Ci sono state le mie fughe nella notte da casa sua perché doveva bere per farsi male e farne a me che altro non volevo che trasformare in amore la sua disperazione. Ci furono liti e dolore. Per me. Fino ad un giorno del 2014 in cui finalmente trovai il coraggio di chiudere e non contattarlo più. Con la morte dentro. Perché anche John un giorno mi disse: "Non puoi salvare chi non vuole essere salvato".
Ha ragione. Avevo la presunzione dell'onnipotenza. Di poterlo prendere per mano nella corsa di una vita autentica. Qualche giorno fa gli ho detto che non avrei mai dovuto intromettermi tra lui e la donna della Banca. E mi disse una cosa strana come "Al limite fu lei ad intromettersi".
Amavo la possibilità. FabionRhett mi ha sempre detto che eravamo fatti l'uno per l'altra perché io avevo quel che lui non aveva. E viceversa. Uniti dall'arte. Che per due anime come noi è più fondante di qualsiasi altro valore normale, più di un figlio, più di un tempo indeterminato.

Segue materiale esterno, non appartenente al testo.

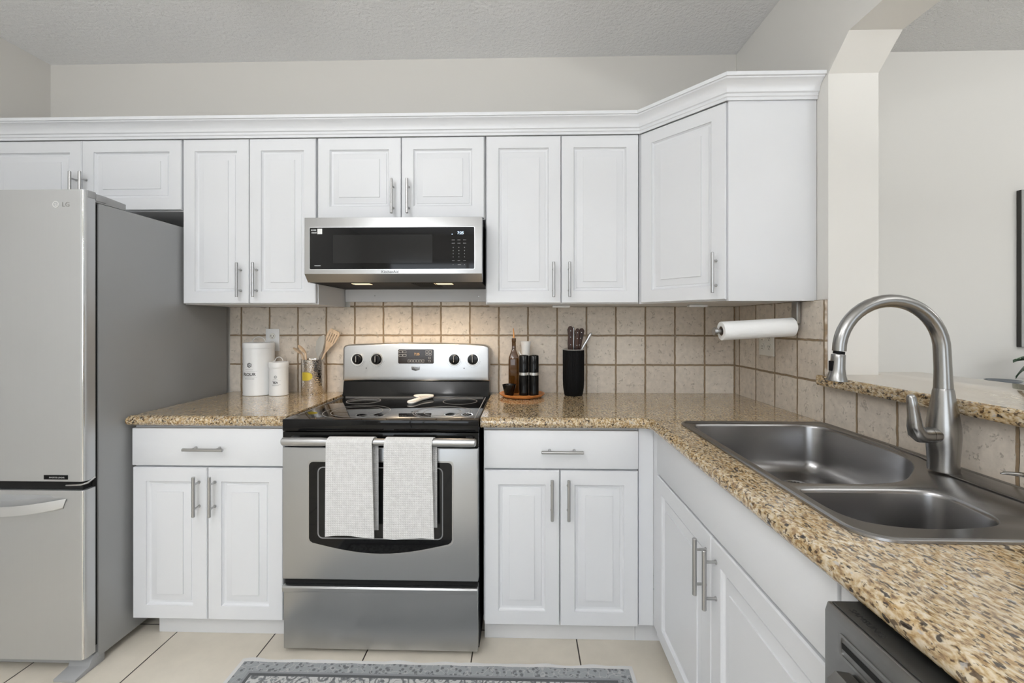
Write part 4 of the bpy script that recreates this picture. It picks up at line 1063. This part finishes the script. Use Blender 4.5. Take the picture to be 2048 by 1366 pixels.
# knife crock
KX, KY = .259, -.078
t = thing('knife_holder', (KX, KY, .9145), 'black ribbed knife holder standing on the granite right of the tray', 'knife holder')
mb = MB(); mb.lathe([(0, 0), (.044, 0), (.046, .006), (.0515, .04), (.0535, .08), (.0535, .232), (.050, .232), (.050, .19), (0, .19)], (KX, KY, .9145), 96, ribs=.022); build('body', mb, 'matte', t, smooth=20)
mb = MB(); mb.lathe([(.0495, .2325), (.0545, .2325), (.0545, .2355), (.0495, .2355), (.0495, .2325)], (KX, KY, .9145), 64); build('rim', mb, 'greyspoon', t, label='thin grey rim')
def knife(foot, tip, mat, label, w_=.0155):
    f, tp = Vector(foot), Vector(tip); d = (tp-f).normalized(); L_ = (tp-f).length
    sd = Vector((0, -1, 0)).cross(d).normalized(); nn = d.cross(sd)
    mt = Matrix((sd, d, nn)).transposed().to_4x4(); mt.translation = f
    o = thing('kitchen_knife', tuple(f), label, 'knife', 'knives in the black holder')
    mb = MB(); mb.plate([(-w_*.7, 0), (w_*.75, 0), (w_*.95, L_*.3), (w_*.8, L_*.6), (w_*1.0, L_*.85), (w_*.6, L_*.97), (-w_*.2, L_), (-w_*.9, L_*.9), (-w_*.75, L_*.5)], -.008, .008, 'xy', bev=.004, seg=3)
    bmesh.ops.transform(mb.bm, matrix=mt, verts=mb.bm.verts); build('handle', mb, mat, o)
    mb = MB(); mb.box(-w_*.6, w_*.6, -.03, -.0005, -.001, .001); bmesh.ops.transform(mb.bm, matrix=mt, verts=mb.bm.verts); build('blade', mb, 'nickel', o)
    if mat == 'knifewood':
        mb = MB()
        for s in (.25, .55, .8): mb.lathe([(0, 0), (.0022, 0), (.0022, .0004), (0, .0004)], (0, 0, 0), 10, Matrix.Translation((0, L_*s, .0081)))
        bmesh.ops.transform(mb.bm, matrix=mt, verts=mb.bm.verts); build('rivets', mb, 'nickel', o)
zk = 1.142
knife((.243, -.088, zk), (.243, -.085, 1.270), 'knifewood', 'leftmost dark wood knife handle standing upright in the black holder')
knife((.272, -.095, zk), (.2785, -.095, 1.258), 'knifewood', 'middle dark wood knife handle in the black holder', .0125)
knife((.262, -.062, zk), (.262, -.055, 1.266), 'nickel', 'slim steel knife handle standing between the dark wood handles', .006)
knife((.284, -.068, zk), (.306, -.062, 1.258), 'knifewood', 'right dark wood knife handle tilting right in the black holder')
knife((.296, -.090, zk), (.350, -.088, 1.236), 'nickel', 'steel knife handle leaning out to the right of the black holder', .0075)

# paper towel holder under the corner cabinet
a_, b_ = Vector((.797, -.535, 1.251)), Vector((1.106, -.535, 1.269)); d = (b_-a_).normalized()
t = thing('paper_towel_holder', (1.10, -.535, 1.37), 'brushed metal paper towel holder mounted under the corner cabinet', 'holder')
mb = MB(); mb.tube([a_-d*.012, a_-d*.010, b_, b_+d*.004], [.007, .009, .009, .007], 16); mb.lathe([(0, -.006), (.016, -.006), (.017, 0), (.016, .006), (0, .006)], (0, 0, 0), 24, Matrix.Translation(a_-d*.018) @ Matrix.Rotation(PI/2, 4, 'Y')); build('rod', mb, 'nickel', t)
mb = MB(); mb.box(1.094, 1.110, -.553, -.517, 1.2815, 1.3695, .003); mb.tube([(1.1, -.535, 1.269), (1.108, -.535, 1.269)], .014, 20); build('bracket', mb, 'nickel', t)
mt = Matrix.Translation(a_+d*.006) @ d.to_track_quat('Z', 'Y').to_matrix().to_4x4()
RLn = .285
o = thing('paper_towel_roll', tuple(a_+d*.14), 'white paper towel roll on the holder below the corner cabinet', 'paper towel roll')
mb = MB(); mb.lathe([(.0195, 0), (.037, 0), (.038, .001), (.038, RLn-.001), (.037, RLn), (.0195, RLn), (.0195, 0)], (0, 0, 0), 48, mt); build('paper', mb, 'paper', o)
mb = MB(); mb.lathe([(.0175, .0005), (.0192, .0005), (.0192, RLn-.0005), (.0175, RLn-.0005), (.0175, .0005)], (0, 0, 0), 32, mt); build('core', mb, 'core', o)

# ------------------------------------------------------------------ floor rug
b = bmesh.new(); nx, ny = 120, 60; rx0, rx1, ry0, ry1 = -1.065, .405, -1.57, -.69
g = [[b.verts.new((rx0+(rx1-rx0)*i/nx, ry0+(ry1-ry0)*j/ny+(.004*math.sin(i*.42)*math.sin(i*.13+1) if j == ny else 0), .006+(.003*max(0, math.sin(i*.42))*max(0, (j-ny+3)/3)))) for i in range(nx+1)] for j in range(ny+1)]
for j in range(ny):
    for i in range(nx): b.faces.new((g[j][i], g[j][i+1], g[j+1][i+1], g[j+1][i]))
bmesh.ops.recalc_face_normals(b, faces=b.faces); bmesh.ops.solidify(b, geom=b.faces[:], thickness=.005)
mb = MB(); mb.add(b); single('rug', mb, 'rug', (-.33, -1.13, 0), 'grey and white patterned rug on the floor in front of the range', 'rug')

# ------------------------------------------------------------------ dining side
t = thing('picture', (2.98, 0, 1.56), 'grey framed picture on the dining wall at the right edge', 'picture')
mb = MB(); mb.box(2.566, 3.5, -.012, .0085, 1.160, 1.972, .002); build('frame', mb, 'frame', t)
mb = MB(); mb.box(2.568, 3.498, -.0150, -.0122, 1.162, 1.970); build('canvas', mb, 'canvas', t)
t = thing('console_cabinet', (2.85, -.22, 0), 'white console cabinet against the dining wall behind the bar', 'cabinet')
mb = MB(); mb.box(2.12, 3.55, -.34, -.0075, .97, .995, .004); build('top', mb, 'furn', t)
mb = MB(); mb.box(2.15, 3.52, -.32, -.0075, .08, .9695); build('carcass', mb, 'furn', t)
for k in range(3):
    mb = MB(); mb.box(2.155+k*.456, 2.605+k*.456, -.338, -.3205, .1, .96, .003); dr_ = build('door', mb, 'furn', t)
    mb = MB(); mb.tube([(2.58+k*.456 if k < 2 else 2.18+k*.456, -.339, .6), (2.58+k*.456 if k < 2 else 2.18+k*.456, -.352, .6)], .012, 14); build('knob', mb, 'nickel', dr_)
for x in (2.18, 3.49):
    for y in (-.29, -.04): mb = MB(); mb.box(x-.02, x+.02, y-.02, y+.02, .0005, .0795); build('leg', mb, 'furn', t)
mb = MB(); mb.lathe([(0, 0), (.05, 0), (.062, .008), (.066, .014), (.064, .014), (.050, .004), (0, .004)], (2.318, -.16, .9955), 40)
single('glass_dish', mb, 'clear', (2.318, -.16, .9955), 'small round dark glass dish behind the bar at the right edge', 'dish')
PX, PY = 2.485, -.17
t = thing('potted_plant', (PX, PY, .9955), 'potted plant with dark veined leaves at the right edge behind the bar', 'plant')
mb = MB(); mb.lathe([(0, 0), (.038, 0), (.048, .06), (.05, .062), (.05, .08), (.046, .08), (.044, .06), (0, .06)], (PX, PY, .9955), 32); build('pot', mb, 'pot', t)
def leaf(base, tip, wdt, droop, roll):
    f, tp = Vector(base), Vector(tip); n = 10; ax = tp-f; sd = ax.cross(Vector((0, 0, 1))).normalized(); sd = Matrix.Rotation(roll, 3, ax.normalized()) @ sd
    b = bmesh.new(); rows = []; vb = []
    for k in range(n+1):
        s = k/n; wv_ = wdt*math.sin(PI*min(1, s**.8))**.8*(1-.25*s); c = f+ax*s+Vector((0, 0, droop*math.sin(PI*s)))
        rows.append([b.verts.new(c+sd*wv_*q+Vector((0, 0, -.012*abs(q)))) for q in (-1, -.5, 0, .5, 1)]); vb.append(c)
    for p_, q_ in zip(rows, rows[1:]):
        for j in range(4): b.faces.new((p_[j], p_[j+1], q_[j+1], q_[j]))
    bmesh.ops.remove_doubles(b, verts=b.verts, dist=.0003); bmesh.ops.recalc_face_normals(b, faces=b.faces); bmesh.ops.solidify(b, geom=b.faces[:], thickness=.0012)
    mb = MB(); mb.add(b); lf = build('leaf', mb, 'leaf', t, smooth=60)
    mb = MB(); mb.tube([v+Vector((0, -.0022, .0012)) for v in vb[:-1]], .0014, 6)
    for k in (3, 5, 7):
        for q in (-1, 1): mb.tube([vb[k]+Vector((0, -.0024, .001)), vb[min(k+1, n)]+sd*q*wdt*.68*math.sin(PI*(min(k+1, n)/n)**.8)**.8+Vector((0, -.0024, -.0075))], [.0012, .0006], 5)
    build('vein', mb, 'vein', lf)
C0 = Vector((PX, PY, 1.06))
for tip, wd, dr_, rl in (((2.345, -.19, 1.030), .048, .055, .9), ((2.36, -.165, 1.105), .032, .03, .5), ((2.60, -.24, 1.10), .05, .05, .5), ((2.50, -.30, 1.12), .045, .05, .3), ((2.56, -.06, 1.15), .045, .05, .4)):
    mb = MB(); tpv = Vector(tip); m_ = C0.lerp(tpv, .25)+Vector((0, 0, .055)); mb.tube([C0, C0.lerp(m_, .5)+Vector((0, 0, .012)), m_], .0022, 8); build('stem', mb, 'leaf', t)
    leaf(m_, tip, wd, dr_*.3, rl)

Per questo, malgrado tutto, malgrado le nostre vite, probabilmente, prenderanno altre strade, noi resteremo. In un legame invisibile. Soprattutto ora che, togliendo, da solo, le sue dipendenze, le scuse per non vivere, togliendosi il costume di Mr D., resterà Diego.
Solo ora so e mi rendo conto che il tradimento più grande che fece a noi e a se stesso, era la rinuncia. Non le altre. Quello, in fondo, riuscivo a tollerarlo o comprenderlo.

"Avevo delle cose da scriverti. Poi non so mai dove sei tu e dove sono io. E dove sia il nostro incontro. Forse ora sono un cerchio chiuso in un percorso che mi spaventa. Ma chi mi vuole bene e sa comprendermi resterà. Avrei voluto anche te nella comprensione della vita. Non banale. Non scontata. Forse un giorno. Forse un giorno potrai volermi bene nella mia diversità. Forse nelle cose che scriverò, renderò immortale quella profondità che non sono mai riuscita a condividere con te."

E' un sms. O il prologo di una trasformazione.